Every once in a while I pick up some stories in the media that crack me up, just the way they are told, the subject matter and the manner in which they portray hypnosis and hypnotherapy.

Today is one of those occasions… I had to point out these two in-depth, high-brow pieces of hypnotherapy news… Firstly, this hypnotherapy article in the Mirror online tells that police cops are to be offered hypnotherapy to reduce weight slim down if they wish to be promoted, the article states:

Overweight cops have been warned they stand no chance of being promoted unless they slim down.

Officers will be given an ID card with their target weight and offered yoga and hypnotherapy to help shed the pounds.

A spokesman for the police force in Nepal said: “When policemen are fat, they appear useless and people don’t trust them.”

That spokesman sure pulls no punches, tell it how it is Nepalese Spokesman!

The second story to hit the news today is one all about a young man who accidentally threw away a winning ticket that was worth £500,000. Whoops!

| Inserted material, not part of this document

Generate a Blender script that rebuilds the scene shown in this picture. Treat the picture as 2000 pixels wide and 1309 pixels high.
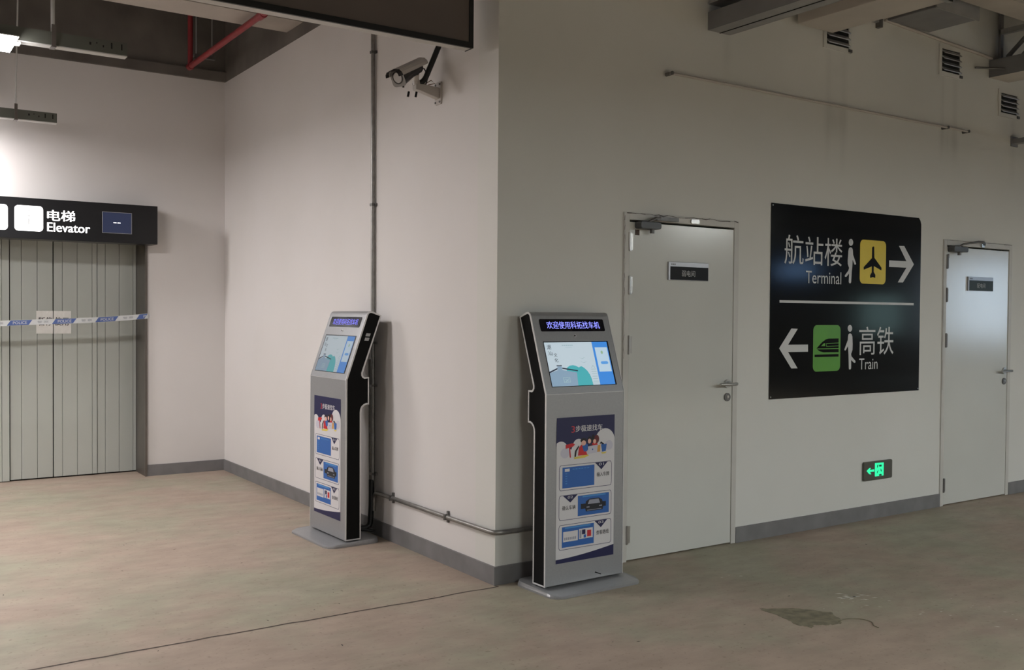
import bpy, bmesh, math, random
from mathutils import Vector, Matrix
R = random.Random(7)
PI = math.pi
S = bpy.context.scene
COL = S.collection
for o in list(bpy.data.objects): bpy.data.objects.remove(o)

# ------------------------------------------------------------------ camera, world, exposure
def make_camera():
    yaw, pit, rol = math.radians(-34.0873), math.radians(-1.17309), math.radians(0.44193)
    fw = Vector((-math.sin(yaw)*math.cos(pit), math.cos(yaw)*math.cos(pit), math.sin(pit)))
    r = Vector((math.cos(yaw), math.sin(yaw), 0)); u = r.cross(fw)
    r2 = r*math.cos(rol)+u*math.sin(rol); u2 = -r*math.sin(rol)+u*math.cos(rol)
    cd = bpy.data.cameras.new('camera'); c = bpy.data.objects.new('camera', cd); COL.objects.link(c)
    cd.sensor_width = 36; cd.lens = 1911.51*36/2000; cd.clip_start = 0.05; cd.clip_end = 200
    m = Matrix((r2, u2, -fw)).transposed().to_4x4(); m.translation = Vector((-2.8597, -4.372, 1.45))
    c.matrix_world = m; S.camera = c
make_camera()
W = bpy.data.worlds.new('world'); S.world = W; W.use_nodes = True
W.node_tree.nodes['Background'].inputs[0].default_value = (0.75, 0.85, 1, 1)
W.node_tree.nodes['Background'].inputs[1].default_value = 0.3
S.cycles.max_bounces = 6; S.cycles.diffuse_bounces = 4; S.cycles.glossy_bounces = 2; S.cycles.caustics_reflective = False; S.cycles.caustics_refractive = False
S.view_settings.view_transform = 'Standard'; S.view_settings.look = 'None'
S.view_settings.exposure = 0.12; S.view_settings.gamma = 1; S.view_settings.use_curve_mapping = False
LAMP_LEFT = 55.0      # luminance of the lit battens in the elevator bay
LAMP_RIGHT = 134.0     # of those over the aisle by the doors
LAMP_COL = (1.0, 0.955, 0.95)
LAMP_COL2 = (0.96, 1.0, 0.98)
DAY = (0.62, 0.80, 1.0)

# ------------------------------------------------------------------ materials
def srgb(r, g, b):
    f = lambda c: (c/255/12.92) if c/255 <= .04045 else ((c/255+.055)/1.055)**2.4
    return (f(r), f(g), f(b))
def new_mat(name):
    m = bpy.data.materials.new(name); m.use_nodes = True
    return m, m.node_tree.nodes, m.node_tree.links, m.node_tree.nodes['Principled BSDF']
def mat(name, col, rough=.5, metal=0., var=.06, scale=6., bump=0., bscale=60., emit=None, estr=0., spec=.5, coat=0.):
    m, n, l, b = new_mat(name)
    b.inputs['Roughness'].default_value = rough; b.inputs['Metallic'].default_value = metal
    b.inputs['Specular IOR Level'].default_value = spec
    b.inputs['Coat Weight'].default_value = coat
    tc = n.new('ShaderNodeTexCoord')
    ns = n.new('ShaderNodeTexNoise'); ns.inputs['Scale'].default_value = scale; ns.inputs['Detail'].default_value = 2
    l.new(tc.outputs['Object'], ns.inputs['Vector'])
    rp = n.new('ShaderNodeValToRGB'); rp.color_ramp.elements[0].position = .3; rp.color_ramp.elements[1].position = .7
    rp.color_ramp.elements[0].color = (*[c*(1-var) for c in col], 1); rp.color_ramp.elements[1].color = (*[min(1, c*(1+var)) for c in col], 1)
    l.new(ns.outputs['Fac'], rp.inputs['Fac']); l.new(rp.outputs['Color'], b.inputs['Base Color'])
    if bump:
        n2 = n.new('ShaderNodeTexNoise'); n2.inputs['Scale'].default_value = bscale; n2.inputs['Detail'].default_value = 5
        l.new(tc.outputs['Object'], n2.inputs['Vector'])
        bp = n.new('ShaderNodeBump'); bp.inputs['Strength'].default_value = bump; bp.inputs['Distance'].default_value = .01
        l.new(n2.outputs['Fac'], bp.inputs['Height']); l.new(bp.outputs['Normal'], b.inputs['Normal'])
    if emit:
        b.inputs['Emission Color'].default_value = (*emit, 1); b.inputs['Emission Strength'].default_value = estr
    return m
def node_math(n, l, op, a, b=None, clamp=False):
    q = n.new('ShaderNodeMath'); q.operation = op; q.use_clamp = clamp
    for i, v in enumerate((a, b)):
        if v is None: continue
        if isinstance(v, (int, float)): q.inputs[i].default_value = v
        else: l.new(v, q.inputs[i])
    return q.outputs[0]
def window_mask(n, l, v, lo, hi, soft):
    def ramp(a, b):
        q = n.new('ShaderNodeMapRange'); q.interpolation_type = 'SMOOTHSTEP'
        q.inputs['From Min'].default_value = a; q.inputs['From Max'].default_value = b
        l.new(v, q.inputs['Value']); return q.outputs[0]
    up = ramp(lo-soft, lo+soft); dn = ramp(hi+soft, hi-soft)
    return node_math(n, l, 'MULTIPLY', up, dn)
def wall_mat(name, col, streaks=()):
    m, n, l, b = new_mat(name)
    b.inputs['Roughness'].default_value = .62; b.inputs['Specular IOR Level'].default_value = .35
    tc = n.new('ShaderNodeTexCoord')
    ns = n.new('ShaderNodeTexNoise'); ns.inputs['Scale'].default_value = .9; ns.inputs['Detail'].default_value = 3; ns.inputs['Roughness'].default_value = .6
    l.new(tc.outputs['Object'], ns.inputs['Vector'])
    rp = n.new('ShaderNodeValToRGB'); rp.color_ramp.elements[0].position = .3; rp.color_ramp.elements[1].position = .72
    rp.color_ramp.elements[0].color = (col[0]*.965, col[1]*.965, col[2]*.95, 1); rp.color_ramp.elements[1].color = (*[c*1.02 for c in col], 1)
    l.new(ns.outputs['Fac'], rp.inputs['Fac']); out = rp.outputs['Color']
    if streaks:
        sx = n.new('ShaderNodeSeparateXYZ'); l.new(tc.outputs['Object'], sx.inputs[0])
        mp = n.new('ShaderNodeMapping'); mp.inputs['Scale'].default_value = (16, 1, 1.6); l.new(tc.outputs['Object'], mp.inputs[0])
        n3 = n.new('ShaderNodeTexNoise'); n3.inputs['Scale'].default_value = 1.; n3.inputs['Detail'].default_value = 5
        l.new(mp.outputs[0], n3.inputs['Vector'])
        tot = None
        for (x0, x1, z0, z1, s) in streaks:
            k = node_math(n, l, 'MULTIPLY', window_mask(n, l, sx.outputs['X'], x0, x1, .035), window_mask(n, l, sx.outputs['Z'], z0, z1, .12))
            k = node_math(n, l, 'MULTIPLY', k, s*.5)
            tot = k if tot is None else node_math(n, l, 'ADD', tot, k)
        tot = node_math(n, l, 'MULTIPLY', tot, n3.outputs['Fac'], True)
        mx = n.new('ShaderNodeMix'); mx.data_type = 'RGBA'
        l.new(tot, mx.inputs[0]); l.new(out, mx.inputs[6]); mx.inputs[7].default_value = (.10, .10, .085, 1); out = mx.outputs[2]
    l.new(out, b.inputs['Base Color'])
    n2 = n.new('ShaderNodeTexNoise'); n2.inputs['Scale'].default_value = 14; n2.inputs['Detail'].default_value = 2
    l.new(tc.outputs['Object'], n2.inputs['Vector'])
    bp = n.new('ShaderNodeBump'); bp.inputs['Strength'].default_value = .12; bp.inputs['Distance'].default_value = .01
    l.new(n2.outputs['Fac'], bp.inputs['Height']); l.new(bp.outputs['Normal'], b.inputs['Normal'])
    return m
def floor_mat():
    m, n, l, b = new_mat('floor_concrete')
    tc = n.new('ShaderNodeTexCoord')
    def noise(sc, det, rg=.6, vec=None):
        q = n.new('ShaderNodeTexNoise'); q.inputs['Scale'].default_value = sc; q.inputs['Detail'].default_value = det; q.inputs['Roughness'].default_value = rg
        l.new(vec or tc.outputs['Object'], q.inputs['Vector']); return q.outputs['Fac']
    def ramp(v, p0, c0, p1, c1):
        q = n.new('ShaderNodeValToRGB'); e = q.color_ramp.elements
        e[0].position = p0; e[0].color = (*c0, 1); e[1].position = p1; e[1].color = (*c1, 1); l.new(v, q.inputs['Fac']); return q.outputs['Color']
    base = ramp(noise(.95, 5, .62), .44, (.385, .305, .245), .62, (.34, .318, .24))
    mp = n.new('ShaderNodeMapping'); mp.inputs['Scale'].default_value = (2.2, 5, 1); mp.inputs['Rotation'].default_value = (0, 0, .5); l.new(tc.outputs['Object'], mp.inputs[0])
    streak = ramp(noise(1.6, 5, .65, mp.outputs[0]), .36, (.87, .86, .85), .66, (1.05, 1.045, 1.04))
    mx = n.new('ShaderNodeMix'); mx.data_type = 'RGBA'; mx.blend_type = 'MULTIPLY'; mx.inputs[0].default_value = 1
    l.new(base, mx.inputs[6]); l.new(streak, mx.inputs[7])
    spk = ramp(noise(38, 3), .30, (.70, .68, .66), .40, (1, 1, 1))
    m2 = n.new('ShaderNodeMix'); m2.data_type = 'RGBA'; m2.blend_type = 'MULTIPLY'; m2.inputs[0].default_value = .8
    l.new(mx.outputs[2], m2.inputs[6]); l.new(spk, m2.inputs[7]); l.new(m2.outputs[2], b.inputs['Base Color'])
    rr = ramp(noise(2.4, 3), .3, (.48,)*3, .7, (.72,)*3); l.new(rr, b.inputs['Roughness'])
    b.inputs['Specular IOR Level'].default_value = .4
    bp = n.new('ShaderNodeBump'); bp.inputs['Strength'].default_value = .10; bp.inputs['Distance'].default_value = .01
    l.new(noise(22, 3), bp.inputs['Height']); l.new(bp.outputs['Normal'], b.inputs['Normal'])
    return m
def emis(name, col, s, lamp=False):
    m = mat(name, tuple(c*.3 for c in col), .5, var=0, emit=col, estr=s)
    if not lamp: m.cycles.emission_sampling = 'NONE'
    return m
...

However, he has used something special to help him trace that ticket… This hypnotherapy article in the Sun states:

GUTTED student Richard Newman chucked away £500,000 – by binning a winning ticket for a McDonald’s competition.

Richard, 35, and girlfriend Chloe Gray had called in at the fast food drive-thru the morning after a boozy night to pick up cheeseburgers and French fries.

One fries carton had a “Mayfair” sticker from the McDonald’s Easy Win Monopoly game. But the pair knew nothing about the contest – so Chloe plastered the sticker on the wheel.

And a few days later Richard decided to clean his Toyota Corolla, binning the ticket.

The couple realised the mistake two weeks later when Richard went to McDonald’s again – and got a Park Lane sticker.

Chloe looked on the internet and found with BOTH properties, they would scoop £500,000. But by this time the Mayfair sticker was lost forever.

Richard, of Sheffield, South Yorks, said: “When I cleaned out the car, I peeled the sticker off and threw it in the wheelie bin and thought nothing more about it.

“It was just a little bit of paper, but if I’d been playing the game I’d have known I’d hit gold.”

Here’s the important bit…

Philosophy PhD student Richard even had hypnotherapy to try to find the ticket he threw away over the Easter Bank Holiday.

Chloe, 27, insisted: “We’ve got over the ‘what-ifs’ now. But it was awful at the time.”

McDonald’s said: “We sympathise but without the winning sticker we are unable to help.”

Alas, the hypnotherapy could not help him…

So there you go… Some top exposure for my favourite subjects of hypnosis and hypnotherapy… Much more of this and we’ll be majorly embedded in the mainstream NHS before we know it.